→ Challenge: Exactly the lines from the start of the data below through the line that contains "SC.camera = cam" are to be copied, with pictures left out.

→ Supplied data:
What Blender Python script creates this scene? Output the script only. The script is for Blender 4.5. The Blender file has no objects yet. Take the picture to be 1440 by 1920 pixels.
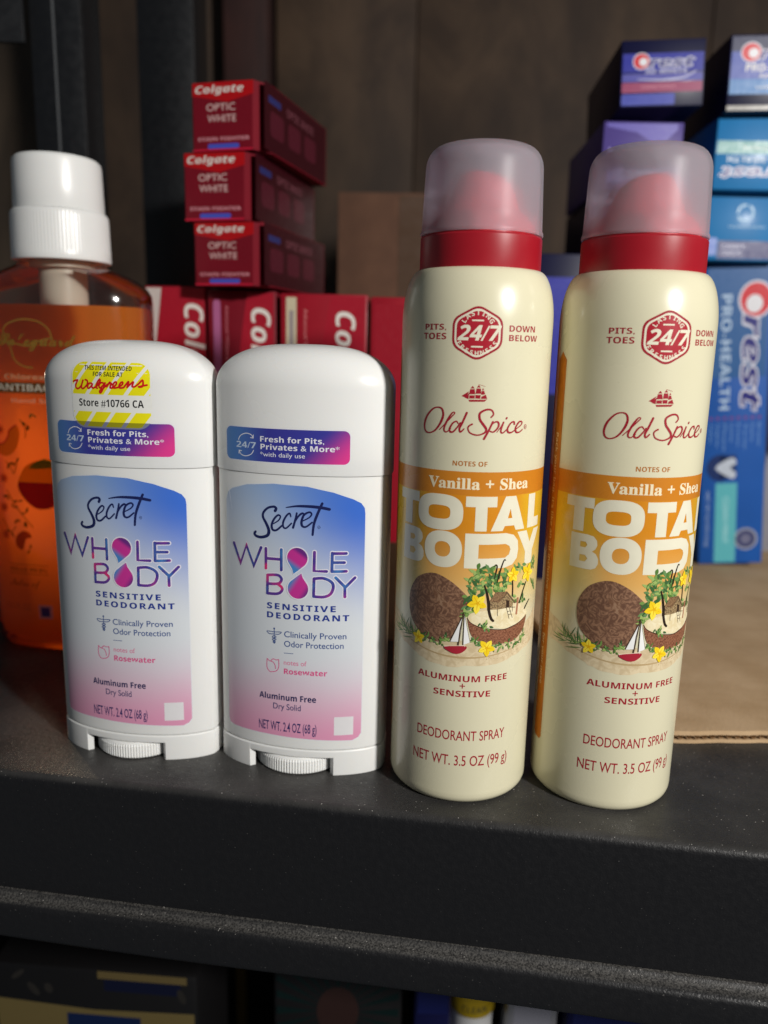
import bpy, bmesh, math, random
from mathutils import Vector, Matrix
from mathutils.geometry import tessellate_polygon

random.seed(7)
SC = bpy.context.scene
COL = SC.collection
R = math.radians

# ------------------------------------------------------------------ camera
TH, RHO, CAM_H = R(11.7586), R(1.39745), 0.154
fwd = Vector((0, math.cos(TH), -math.sin(TH)))
r0, u0 = Vector((1, 0, 0)), Vector((0, math.sin(TH), math.cos(TH)))
rgt = r0 * math.cos(RHO) + u0 * math.sin(RHO)
upv = u0 * math.cos(RHO) - r0 * math.sin(RHO)
cd = bpy.data.cameras.new('camera')
cam = bpy.data.objects.new('camera', cd)
COL.objects.link(cam)
m3 = Matrix((rgt, upv, -fwd)).transposed()
cam.matrix_world = Matrix.Translation((0, 0, CAM_H)) @ m3.to_4x4()
cd.sensor_fit = 'VERTICAL'
cd.sensor_height = 36.0
cd.sensor_width = 27.0
cd.lens = 1468.24 / 1920 * 36
cd.clip_start, cd.clip_end = 0.01, 50
cd.dof.use_dof = True
cd.dof.focus_distance = 0.262
cd.dof.aperture_fstop = 7.2
SC.camera = cam

# ------------------------------------------------------------------ light
w = bpy.data.worlds.new('World')
SC.world = w
w.use_nodes = True
w.node_tree.nodes['Background'].inputs[0].default_value = (0.80, 0.90, 1.0, 1)
w.node_tree.nodes['Background'].inputs[1].default_value = 0.078
def lamp(name, loc, target, power, size, color):
    l = bpy.data.lights.new(name, 'AREA')
    l.shape = 'DISK'; l.size = size; l.energy = power; l.color = color
    o = bpy.data.objects.new(name, l); COL.objects.link(o)
    o.location = loc
    o.rotation_euler = (Vector(target) - Vector(loc)).to_track_quat('-Z', 'Y').to_euler()
    return o
lamp('key_lamp', (0.62, -0.44, 0.50), (0.0, 0.30, 0.10), 12.0, 0.08, (1.0, 0.97, 0.925))
sl = bpy.data.lights.new('added_soap_glow_lamp', 'SPOT'); sl.energy = 11.0; sl.color = (1.0, 0.80, 0.55); sl.spot_size = R(17); sl.spot_blend = .6; sl.shadow_soft_size = .02  # added spot behind the bottle, there only to make the soap glow
so_ = bpy.data.objects.new('added_soap_glow_lamp', sl); COL.objects.link(so_); so_.location = (-.40, .66, .13)
so_.rotation_euler = (Vector((-.188, .40, .085)) - so_.location).to_track_quat('-Z', 'Y').to_euler()
SC.view_settings.view_transform = 'Standard'
SC.view_settings.look = 'None'
SC.view_settings.exposure = 0.0
SC.view_settings.gamma = 1.0
SC.cycles.max_bounces = 12
SC.cycles.transparent_max_bounces = 16
SC.cycles.transmission_bounces = 10

# ------------------------------------------------------------------ materials
def srgb(r, g, b):
    def f(c):
        c /= 255
        return c / 12.92 if c <= .04045 else ((c + .055) / 1.055) ** 2.4
    return (f(r), f(g), f(b), 1)
class NT:
    def __init__(s, name):
        s.m = bpy.data.materials.new(name); s.m.use_nodes = True
        s.t = s.m.node_tree; s.b = s.t.nodes['Principled BSDF']; s.o = s.t.nodes['Material Output']
    def n(s, typ, **kw):
        nd = s.t.nodes.new(typ)
        for k, v in kw.items(): setattr(nd, k, v)
        return nd
    def l(s, a, b): s.t.links.new(a, b)
    def math(s, op, a, b=0.0, c=None, clamp=False):
        nd = s.n('ShaderNodeMath', operation=op); nd.use_clamp = clamp
        for i, v in enumerate((a, b, c)):
            if v is None: continue
            if isinstance(v, (int, float)): nd.inputs[i].default_value = v
            else: s.l(v, nd.inputs[i])
        return nd.outputs[0]
    def rng(s, v, a, b, c=0.0, d=1.0, smooth=True):
        nd = s.n('ShaderNodeMapRange'); nd.interpolation_type = 'SMOOTHSTEP' if smooth else 'LINEAR'
        s.l(v, nd.inputs[0])
        for i, x in enumerate((a, b, c, d)): nd.inputs[i + 1].default_value = x
        return nd.outputs[0]
    def mix(s, f, a, b):
        nd = s.n('ShaderNodeMix', data_type='RGBA')
        for i, v in ((0, f), (6, a), (7, b)):
            if isinstance(v, (int, float)): nd.inputs[i].default_value = v
            elif isinstance(v, tuple): nd.inputs[i].default_value = v
            else: s.l(v, nd.inputs[i])
        return nd.outputs[2]
    def obj(s):
        tc = s.n('ShaderNodeTexCoord'); sx = s.n('ShaderNodeSeparateXYZ')
        s.l(tc.outputs['Object'], sx.inputs[0]); return tc.outputs['Object'], sx.outputs
    def uv(s):
        tc = s.n('ShaderNodeTexCoord'); sx = s.n('ShaderNodeSeparateXYZ')
        s.l(tc.outputs['UV'], sx.inputs[0]); return tc.outputs['UV'], sx.outputs
    def noise(s, vec, scale, detail=3, rough=.5, dist=0.0):
        nd = s.n('ShaderNodeTexNoise'); nd.inputs['Scale'].default_value = scale
        nd.inputs['Detail'].default_value = detail; nd.inputs['Roughness'].default_value = rough
        nd.inputs['Distortion'].default_value = dist
        s.l(vec, nd.inputs['Vector']); return nd.outputs[0]
    def bump(s, h, strength, dist=.001):
        nd = s.n('ShaderNodeBump'); nd.inputs['Strength'].default_value = strength
        nd.inputs['Distance'].default_value = dist
        s.l(h, nd.inputs['Height']); s.l(nd.outputs[0], s.b.inputs['Normal'])
    def set(s, **kw):
        for k, v in kw.items():
            i = s.b.inputs[k.replace('_', ' ')]
            if isinstance(v, (int, float, tuple)): i.default_value = v
            else: s.l(v, i)
        return s

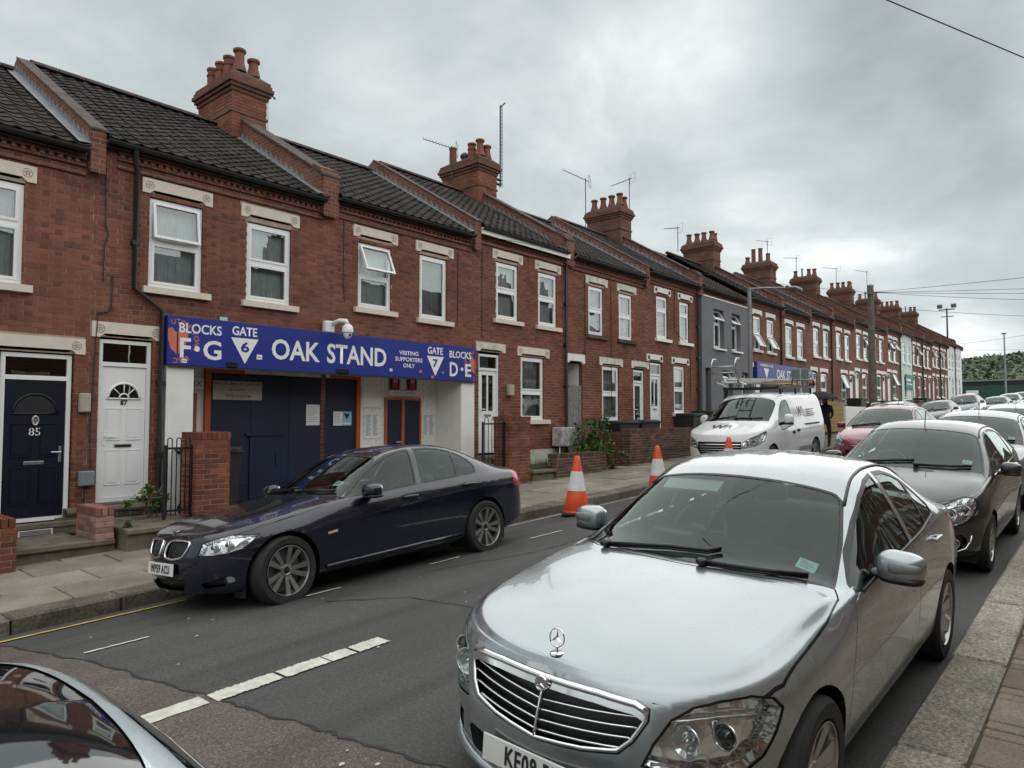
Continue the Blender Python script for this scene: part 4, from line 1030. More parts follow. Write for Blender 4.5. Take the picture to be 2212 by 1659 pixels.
far_house(10, 'w', [(39.25, 40.08), (40.78, 41.6)], [(40.0, 40.95)], [(41.6, 42.25)])
far_house(11, 'w', [(43.0, 43.84), (44.48, 45.33)], [(44.08, 45.05)], [(42.66, 43.42)], opens=((11, 1),))
far_house(12, 'w', [(46.55, 47.4), (48.05, 48.87)], [(47.35, 48.35)], [(49.0, 49.5)] if False else [(48.72, 49.42)])
far_house(13, 'w', [(50.35, 51.2), (51.72, 52.57)], [(51.35, 52.3)], [(49.95, 50.75)], opens=(13,))
far_house(14, 'w', [(54.3, 55.1), (55.8, 56.55)], [(54.6, 55.4)], [(56.1, 56.8)], wallm=plain('pale_render', (.52, .60, .57), .85, 0, .06, 1.2, .1, 60))
far_house(15, 'w', [(57.5, 58.25), (58.9, 59.75)], [(59.0, 59.9)], [(57.4, 58.1)], brick=m_bw_b, opens=((15, 1),))
far_house(16, 'w', [(60.98, 61.8), (62.45, 63.3)], [(61.0, 61.9)], [(62.8, 63.5)], brick=m_bw_b)
far_house(17, 'w', [(64.57, 65.45), (65.9, 66.8)], [(65.9, 66.8)], [(64.4, 65.1)], brick=m_bw_b, opens=((17, 0),))
far_house(18, 'w', [(67.95, 68.75), (69.25, 70.0)], [(68.0, 68.9)], [(69.7, 70.4)], brick=m_bw_b, opens=((18, 0),))
far_house(19, 'w', [(71.6, 72.3), (73.1, 73.8)], [(73.0, 73.8)], [(71.6, 72.3)], wallm=m_stucco)
far_house(20, 'w', [(75.2, 75.9), (76.6, 77.3)], [(76.5, 77.4)], [(75.0, 75.7)], wallm=m_stucco)
# ------------------------------------------------------------------ stadium entrance beneath the two houses
DB = 11.9
en = thing('stadium_entrance', 'recessed stadium entrance with navy gate, orange frames and white pillars', 'entrance', (8.2, 11.5, .1))
m = MB(); fz = lambda x: pav(x, 11.2)+.02
m.box(4.82, 5.24, DF-.10, DF+.30, .0, 2.62); m.build('pillar', m_white, en)
m = MB(); m.box(11.24, 11.66, DF-.10, DF+.30, .2, 2.62); m.build('pillar', m_white, en)
m = MB(); m.box(11.235, 11.30, DF+.30, DB+.05, .2, 2.66); m.box(4.80, 4.88, DF+.30, DB+.05, 0, 2.66); m.build('side_wall', m_white, en)
m = MB(); m.box(4.82, 11.66, DF-.02, DB+.1, 2.66, 2.70); m.build('soffit', m_white, en)
m = MB(); m.quad((4.6, 10.9, pav(4.6, 10.9)+.03), (11.9, 10.9, pav(11.9, 10.9)+.03), (11.9, DB+.1, pav(11.9, 11)+.05), (4.6, DB+.1, pav(4.6, 11)+.05)); m.build('threshold', m_stone, en)
# painted block wall: courses of white bricks
bw = MB(); bw.box(9.06, 11.24, DB+.012, DB+.1, .2, 2.66); bw.box(5.62, 5.81, DB+.012, DB+.1, .0, 2.66); wl = bw.build('back_wall', m_white, en)
bk = MB(); z = .22; row = 0; rr_ = random.Random(5)
while z < 2.64:
    for X0, X1 in ((9.06, 9.73), (10.73, 11.235), (9.73, 10.73)):
        if X0 == 9.73 and z < 2.24: continue
        x = X0-(.11 if row % 2 else 0)
        while x < X1:
            a, e = max(X0, x), min(X1, x+.217); x += .225
            if e-a > .02: bk.box(a+.002, e-.002, DB-.003+rr_.uniform(-.002, .002), DB+.02, z+.002, z+.070, skip=('+y',))
    z += CH; row += 1
q = bk.build('painted_bricks', m_white, wl); q['kind'] = 'stuff'
m = MB(); gz0 = .30
for i in range(4): m.box(5.90+.765*i+.003, 5.90+.765*(i+1)-.003, DB-.02, DB+.03, gz0, 2.55)
gt = m.build('gate', m_navyboard, en)
m = MB(); m.box(6.64, 7.24, DB-.045, DB-.02, gz0+.05, 1.46); m.box(6.56, 7.30, DB-.075, DB-.02, 1.46, 1.50); m.box(7.15, 7.19, DB-.06, DB-.045, .9, 1.15); m.build('wicket_door', m_navyboard, gt)
m = MB(); m.box(5.9, 8.96, DB-.035, DB-.02, .58, .62); m.build('gate_rail', m_navyboard, gt)
for a, c in ((5.80, 5.895), (8.965, 9.06)): m = MB(); m.box(a, c, DB-.06, DB+.05, .25, 2.56); m.build('gate_post', m_orange, en)
m = MB(); m.box(5.80, 6.5, DB-.06, DB+.05, 2.562, 2.655); m.box(8.3, 9.06, DB-.06, DB+.05, 2.562, 2.655); m.build('gate_header', m_orange, en)
m = MB(); m.box(6.502, 8.298, DB-.07, DB+.02, 2.57, 2.655); m.build('beam', m_plinth, en)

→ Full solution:
What Blender Python script creates this scene? Output the script only. The script is for Blender 4.5. The Blender file has no objects yet. Take the picture to be 1440 by 1920 pixels.
import bpy, bmesh, math, random
from mathutils import Vector, Matrix
from mathutils.geometry import tessellate_polygon

random.seed(7)
SC = bpy.context.scene
COL = SC.collection
R = math.radians

# ------------------------------------------------------------------ camera
TH, RHO, CAM_H = R(11.7586), R(1.39745), 0.154
fwd = Vector((0, math.cos(TH), -math.sin(TH)))
r0, u0 = Vector((1, 0, 0)), Vector((0, math.sin(TH), math.cos(TH)))
rgt = r0 * math.cos(RHO) + u0 * math.sin(RHO)
upv = u0 * math.cos(RHO) - r0 * math.sin(RHO)
cd = bpy.data.cameras.new('camera')
cam = bpy.data.objects.new('camera', cd)
COL.objects.link(cam)
m3 = Matrix((rgt, upv, -fwd)).transposed()
cam.matrix_world = Matrix.Translation((0, 0, CAM_H)) @ m3.to_4x4()
cd.sensor_fit = 'VERTICAL'
cd.sensor_height = 36.0
cd.sensor_width = 27.0
cd.lens = 1468.24 / 1920 * 36
cd.clip_start, cd.clip_end = 0.01, 50
cd.dof.use_dof = True
cd.dof.focus_distance = 0.262
cd.dof.aperture_fstop = 7.2
SC.camera = cam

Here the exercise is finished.